Copy the lines from the start of the records below through the line containing "SC.camera = cam", both included, and leave out the pictures.

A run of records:
╭──

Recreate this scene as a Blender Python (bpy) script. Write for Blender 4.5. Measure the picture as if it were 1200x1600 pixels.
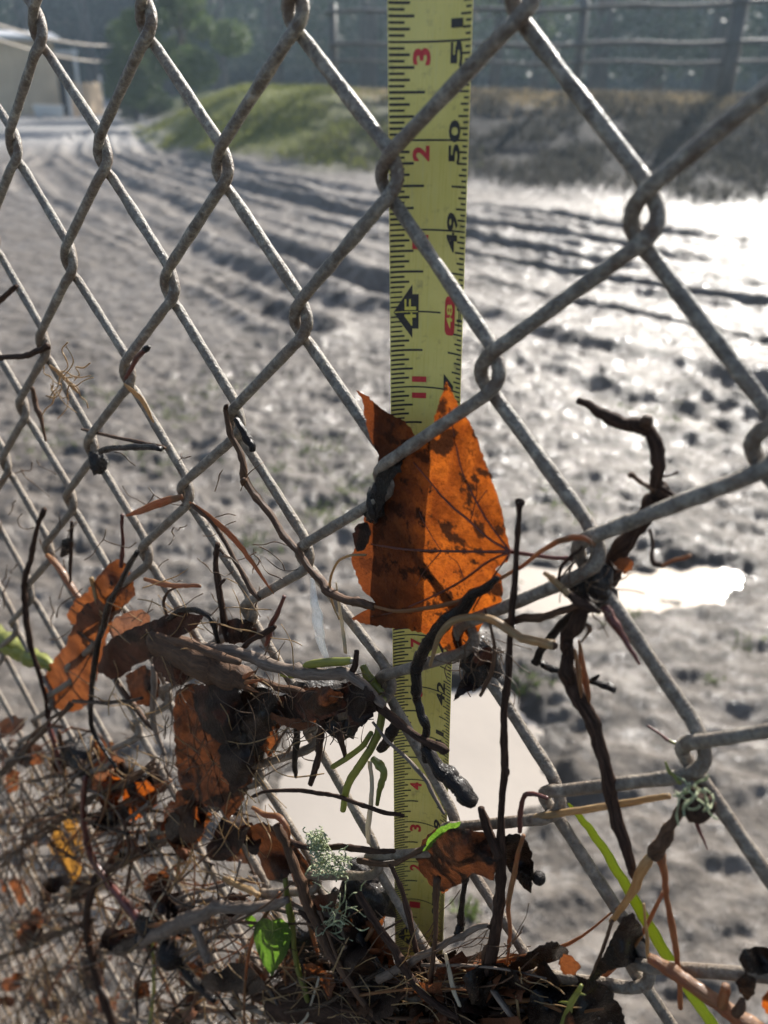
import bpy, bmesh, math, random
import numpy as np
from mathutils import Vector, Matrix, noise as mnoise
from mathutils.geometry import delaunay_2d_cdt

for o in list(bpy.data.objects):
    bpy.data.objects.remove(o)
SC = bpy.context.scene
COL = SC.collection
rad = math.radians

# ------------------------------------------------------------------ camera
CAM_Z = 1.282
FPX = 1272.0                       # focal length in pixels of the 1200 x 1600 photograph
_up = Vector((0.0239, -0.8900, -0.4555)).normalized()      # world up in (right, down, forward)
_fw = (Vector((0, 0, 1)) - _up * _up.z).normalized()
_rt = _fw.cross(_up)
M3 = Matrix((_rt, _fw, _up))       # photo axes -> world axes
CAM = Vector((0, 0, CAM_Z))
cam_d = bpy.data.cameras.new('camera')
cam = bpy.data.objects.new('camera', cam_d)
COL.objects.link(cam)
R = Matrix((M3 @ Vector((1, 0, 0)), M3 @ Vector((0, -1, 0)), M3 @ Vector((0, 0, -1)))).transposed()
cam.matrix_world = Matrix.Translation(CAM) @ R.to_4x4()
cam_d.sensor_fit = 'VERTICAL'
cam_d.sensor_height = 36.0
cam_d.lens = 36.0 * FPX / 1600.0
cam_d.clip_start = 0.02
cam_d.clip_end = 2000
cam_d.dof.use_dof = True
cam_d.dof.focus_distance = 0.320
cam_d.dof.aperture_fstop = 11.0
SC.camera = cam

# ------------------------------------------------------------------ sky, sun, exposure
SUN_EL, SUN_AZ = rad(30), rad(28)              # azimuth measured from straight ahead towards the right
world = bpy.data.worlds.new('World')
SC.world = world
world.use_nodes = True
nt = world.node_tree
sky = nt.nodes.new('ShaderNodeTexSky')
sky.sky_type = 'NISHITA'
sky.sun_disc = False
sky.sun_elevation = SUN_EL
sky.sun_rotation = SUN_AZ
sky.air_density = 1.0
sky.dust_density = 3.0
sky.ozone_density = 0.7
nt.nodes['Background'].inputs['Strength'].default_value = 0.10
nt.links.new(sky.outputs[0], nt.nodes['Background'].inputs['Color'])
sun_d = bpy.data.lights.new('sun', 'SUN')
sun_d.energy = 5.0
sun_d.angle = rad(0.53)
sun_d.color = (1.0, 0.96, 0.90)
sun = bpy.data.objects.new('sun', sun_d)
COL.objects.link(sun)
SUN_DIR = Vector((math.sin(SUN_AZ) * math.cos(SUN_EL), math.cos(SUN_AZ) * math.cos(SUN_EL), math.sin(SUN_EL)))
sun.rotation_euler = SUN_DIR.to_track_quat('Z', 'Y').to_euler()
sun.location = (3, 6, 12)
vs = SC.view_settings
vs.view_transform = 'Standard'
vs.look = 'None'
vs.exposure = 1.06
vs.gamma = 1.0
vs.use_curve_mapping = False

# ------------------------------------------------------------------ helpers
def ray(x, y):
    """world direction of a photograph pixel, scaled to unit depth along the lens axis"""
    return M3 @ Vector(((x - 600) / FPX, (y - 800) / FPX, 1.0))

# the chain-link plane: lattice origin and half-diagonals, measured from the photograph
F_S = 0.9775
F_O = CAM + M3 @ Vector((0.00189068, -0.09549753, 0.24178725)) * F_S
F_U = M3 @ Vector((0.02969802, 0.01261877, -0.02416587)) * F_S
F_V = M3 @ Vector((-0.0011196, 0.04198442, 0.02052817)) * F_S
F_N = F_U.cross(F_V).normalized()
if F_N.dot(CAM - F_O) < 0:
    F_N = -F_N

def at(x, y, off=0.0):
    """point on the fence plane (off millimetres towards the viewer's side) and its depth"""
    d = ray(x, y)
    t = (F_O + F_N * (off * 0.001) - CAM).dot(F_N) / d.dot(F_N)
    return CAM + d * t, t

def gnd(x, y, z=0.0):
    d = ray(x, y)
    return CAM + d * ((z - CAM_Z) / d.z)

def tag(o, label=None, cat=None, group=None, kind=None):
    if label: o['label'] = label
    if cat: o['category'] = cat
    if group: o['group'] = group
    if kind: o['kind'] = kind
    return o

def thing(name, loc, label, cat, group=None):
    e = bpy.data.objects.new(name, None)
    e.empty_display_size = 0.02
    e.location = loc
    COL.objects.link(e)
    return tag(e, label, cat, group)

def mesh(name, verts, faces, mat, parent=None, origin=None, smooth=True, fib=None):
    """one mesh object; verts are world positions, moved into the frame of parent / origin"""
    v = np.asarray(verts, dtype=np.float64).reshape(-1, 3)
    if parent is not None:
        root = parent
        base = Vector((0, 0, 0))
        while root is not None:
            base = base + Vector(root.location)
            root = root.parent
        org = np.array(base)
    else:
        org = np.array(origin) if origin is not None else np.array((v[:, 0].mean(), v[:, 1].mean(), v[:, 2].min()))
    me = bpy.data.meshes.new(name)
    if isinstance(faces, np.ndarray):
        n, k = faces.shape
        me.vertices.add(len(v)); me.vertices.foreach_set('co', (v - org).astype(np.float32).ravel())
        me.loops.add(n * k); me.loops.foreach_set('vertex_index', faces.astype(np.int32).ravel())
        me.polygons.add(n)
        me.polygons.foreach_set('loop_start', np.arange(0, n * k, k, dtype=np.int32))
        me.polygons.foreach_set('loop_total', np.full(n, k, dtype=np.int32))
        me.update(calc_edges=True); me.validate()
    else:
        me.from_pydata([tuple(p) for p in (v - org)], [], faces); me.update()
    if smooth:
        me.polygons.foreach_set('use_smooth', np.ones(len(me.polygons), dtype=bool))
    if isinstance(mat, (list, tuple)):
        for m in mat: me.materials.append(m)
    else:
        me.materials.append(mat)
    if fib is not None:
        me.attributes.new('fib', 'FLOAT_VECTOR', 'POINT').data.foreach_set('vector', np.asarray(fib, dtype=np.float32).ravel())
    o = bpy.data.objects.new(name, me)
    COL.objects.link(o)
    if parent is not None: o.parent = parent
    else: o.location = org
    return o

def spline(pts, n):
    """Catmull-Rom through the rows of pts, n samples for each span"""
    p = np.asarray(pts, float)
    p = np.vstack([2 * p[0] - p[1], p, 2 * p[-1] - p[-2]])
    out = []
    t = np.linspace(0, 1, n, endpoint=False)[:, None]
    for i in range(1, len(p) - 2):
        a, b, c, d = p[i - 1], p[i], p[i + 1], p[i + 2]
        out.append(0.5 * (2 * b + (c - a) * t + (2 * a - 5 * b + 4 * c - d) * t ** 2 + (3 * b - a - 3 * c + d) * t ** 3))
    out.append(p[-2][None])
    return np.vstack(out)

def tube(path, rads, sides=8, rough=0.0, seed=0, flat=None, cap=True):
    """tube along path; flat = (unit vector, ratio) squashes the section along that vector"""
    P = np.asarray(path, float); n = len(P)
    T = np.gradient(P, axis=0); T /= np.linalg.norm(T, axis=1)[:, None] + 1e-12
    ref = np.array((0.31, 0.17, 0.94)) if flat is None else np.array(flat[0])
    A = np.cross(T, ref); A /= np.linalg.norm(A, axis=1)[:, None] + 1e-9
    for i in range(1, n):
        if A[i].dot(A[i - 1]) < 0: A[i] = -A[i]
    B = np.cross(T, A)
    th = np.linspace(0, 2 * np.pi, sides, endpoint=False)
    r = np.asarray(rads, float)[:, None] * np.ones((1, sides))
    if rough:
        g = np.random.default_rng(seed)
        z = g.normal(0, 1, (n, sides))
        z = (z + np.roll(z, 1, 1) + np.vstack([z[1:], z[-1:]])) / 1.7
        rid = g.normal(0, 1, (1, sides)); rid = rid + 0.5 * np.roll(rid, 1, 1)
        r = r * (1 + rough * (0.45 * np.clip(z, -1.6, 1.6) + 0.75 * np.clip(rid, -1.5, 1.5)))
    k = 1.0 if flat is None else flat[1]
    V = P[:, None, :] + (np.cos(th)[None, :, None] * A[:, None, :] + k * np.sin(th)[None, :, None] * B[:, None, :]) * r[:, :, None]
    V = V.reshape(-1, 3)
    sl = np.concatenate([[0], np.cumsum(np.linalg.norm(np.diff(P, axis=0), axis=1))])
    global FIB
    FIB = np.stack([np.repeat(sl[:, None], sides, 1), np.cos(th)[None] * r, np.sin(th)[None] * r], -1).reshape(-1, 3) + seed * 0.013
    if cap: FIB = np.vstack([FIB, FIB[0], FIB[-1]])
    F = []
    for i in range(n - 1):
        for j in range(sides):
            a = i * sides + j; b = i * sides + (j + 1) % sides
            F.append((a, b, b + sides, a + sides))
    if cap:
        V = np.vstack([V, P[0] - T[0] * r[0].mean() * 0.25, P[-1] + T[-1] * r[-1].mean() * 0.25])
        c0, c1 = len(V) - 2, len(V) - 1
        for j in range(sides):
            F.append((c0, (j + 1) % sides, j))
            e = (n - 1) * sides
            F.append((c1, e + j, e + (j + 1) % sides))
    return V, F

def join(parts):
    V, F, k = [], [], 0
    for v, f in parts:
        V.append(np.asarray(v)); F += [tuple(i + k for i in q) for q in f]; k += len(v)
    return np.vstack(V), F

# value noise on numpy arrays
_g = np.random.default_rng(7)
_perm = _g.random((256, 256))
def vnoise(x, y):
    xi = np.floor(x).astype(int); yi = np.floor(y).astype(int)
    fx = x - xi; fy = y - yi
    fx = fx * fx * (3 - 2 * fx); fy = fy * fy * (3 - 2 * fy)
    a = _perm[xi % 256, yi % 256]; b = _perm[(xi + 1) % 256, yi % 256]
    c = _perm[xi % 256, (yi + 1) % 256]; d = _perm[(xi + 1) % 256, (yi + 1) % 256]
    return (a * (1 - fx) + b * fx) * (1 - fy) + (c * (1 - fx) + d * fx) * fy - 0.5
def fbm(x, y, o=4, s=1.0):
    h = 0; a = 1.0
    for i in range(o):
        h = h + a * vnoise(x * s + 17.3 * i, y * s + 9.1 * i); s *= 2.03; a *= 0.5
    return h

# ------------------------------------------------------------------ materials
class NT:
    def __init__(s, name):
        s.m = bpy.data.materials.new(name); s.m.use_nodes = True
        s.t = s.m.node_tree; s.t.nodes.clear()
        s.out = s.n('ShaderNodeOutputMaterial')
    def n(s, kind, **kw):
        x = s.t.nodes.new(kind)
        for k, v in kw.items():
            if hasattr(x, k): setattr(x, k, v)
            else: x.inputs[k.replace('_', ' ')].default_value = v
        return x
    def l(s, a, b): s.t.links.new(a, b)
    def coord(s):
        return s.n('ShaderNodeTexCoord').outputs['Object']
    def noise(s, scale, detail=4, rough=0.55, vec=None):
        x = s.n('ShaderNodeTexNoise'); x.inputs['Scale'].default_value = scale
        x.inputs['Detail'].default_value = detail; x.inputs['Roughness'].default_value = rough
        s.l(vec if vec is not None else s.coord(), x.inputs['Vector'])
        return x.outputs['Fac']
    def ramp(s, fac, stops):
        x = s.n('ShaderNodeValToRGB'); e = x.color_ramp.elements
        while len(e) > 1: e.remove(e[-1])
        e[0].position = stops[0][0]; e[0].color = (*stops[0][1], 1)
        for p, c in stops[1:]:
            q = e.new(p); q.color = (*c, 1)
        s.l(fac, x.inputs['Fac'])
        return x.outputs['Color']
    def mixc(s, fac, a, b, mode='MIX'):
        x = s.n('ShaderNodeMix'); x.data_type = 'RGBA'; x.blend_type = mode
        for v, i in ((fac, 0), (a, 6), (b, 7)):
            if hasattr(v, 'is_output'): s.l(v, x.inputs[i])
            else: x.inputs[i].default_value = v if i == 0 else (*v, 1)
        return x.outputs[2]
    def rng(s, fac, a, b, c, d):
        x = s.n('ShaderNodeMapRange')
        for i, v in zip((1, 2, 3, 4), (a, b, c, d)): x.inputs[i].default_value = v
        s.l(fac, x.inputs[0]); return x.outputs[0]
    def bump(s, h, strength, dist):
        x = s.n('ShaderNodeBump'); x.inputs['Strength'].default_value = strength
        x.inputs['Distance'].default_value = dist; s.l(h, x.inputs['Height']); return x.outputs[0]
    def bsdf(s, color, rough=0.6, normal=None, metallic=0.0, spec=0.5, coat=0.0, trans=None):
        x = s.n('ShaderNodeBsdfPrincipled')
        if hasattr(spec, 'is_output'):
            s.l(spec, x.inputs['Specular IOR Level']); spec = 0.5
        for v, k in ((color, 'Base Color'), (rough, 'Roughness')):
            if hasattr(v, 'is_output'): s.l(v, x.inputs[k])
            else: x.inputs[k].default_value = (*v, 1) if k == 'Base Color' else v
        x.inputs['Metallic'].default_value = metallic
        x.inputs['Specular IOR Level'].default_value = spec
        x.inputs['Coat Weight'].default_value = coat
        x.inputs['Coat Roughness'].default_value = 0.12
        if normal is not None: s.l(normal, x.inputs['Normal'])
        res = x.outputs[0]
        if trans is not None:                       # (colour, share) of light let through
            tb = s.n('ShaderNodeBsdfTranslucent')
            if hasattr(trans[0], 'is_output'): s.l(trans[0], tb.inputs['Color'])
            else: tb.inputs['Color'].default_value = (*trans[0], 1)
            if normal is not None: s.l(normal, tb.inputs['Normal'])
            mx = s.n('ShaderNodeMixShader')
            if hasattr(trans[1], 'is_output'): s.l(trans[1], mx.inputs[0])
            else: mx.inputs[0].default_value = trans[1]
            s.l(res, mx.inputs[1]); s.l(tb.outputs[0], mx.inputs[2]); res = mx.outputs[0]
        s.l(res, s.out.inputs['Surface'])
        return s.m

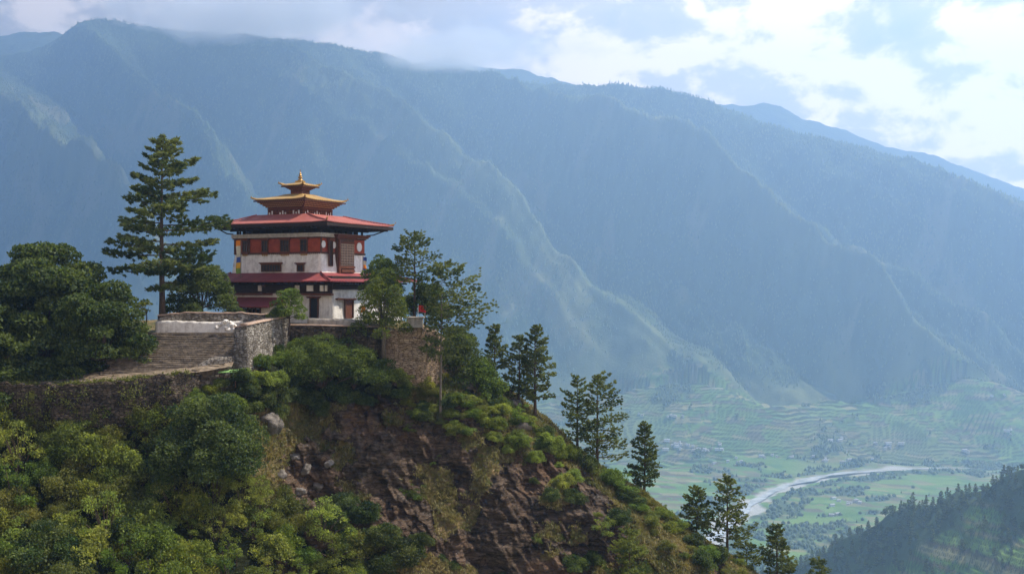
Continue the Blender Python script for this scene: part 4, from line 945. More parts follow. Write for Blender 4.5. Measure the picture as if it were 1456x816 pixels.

╰──

◆ Task response ◆
Recreate this scene as a Blender Python (bpy) script. Write for Blender 4.5. Measure the picture as if it were 1200x1600 pixels.
import bpy, bmesh, math, random
import numpy as np
from mathutils import Vector, Matrix, noise as mnoise
from mathutils.geometry import delaunay_2d_cdt

for o in list(bpy.data.objects):
    bpy.data.objects.remove(o)
SC = bpy.context.scene
COL = SC.collection
rad = math.radians

# ------------------------------------------------------------------ camera
CAM_Z = 1.282
FPX = 1272.0                       # focal length in pixels of the 1200 x 1600 photograph
_up = Vector((0.0239, -0.8900, -0.4555)).normalized()      # world up in (right, down, forward)
_fw = (Vector((0, 0, 1)) - _up * _up.z).normalized()
_rt = _fw.cross(_up)
M3 = Matrix((_rt, _fw, _up))       # photo axes -> world axes
CAM = Vector((0, 0, CAM_Z))
cam_d = bpy.data.cameras.new('camera')
cam = bpy.data.objects.new('camera', cam_d)
COL.objects.link(cam)
R = Matrix((M3 @ Vector((1, 0, 0)), M3 @ Vector((0, -1, 0)), M3 @ Vector((0, 0, -1)))).transposed()
cam.matrix_world = Matrix.Translation(CAM) @ R.to_4x4()
cam_d.sensor_fit = 'VERTICAL'
cam_d.sensor_height = 36.0
cam_d.lens = 36.0 * FPX / 1600.0
cam_d.clip_start = 0.02
cam_d.clip_end = 2000
cam_d.dof.use_dof = True
cam_d.dof.focus_distance = 0.320
cam_d.dof.aperture_fstop = 11.0
SC.camera = cam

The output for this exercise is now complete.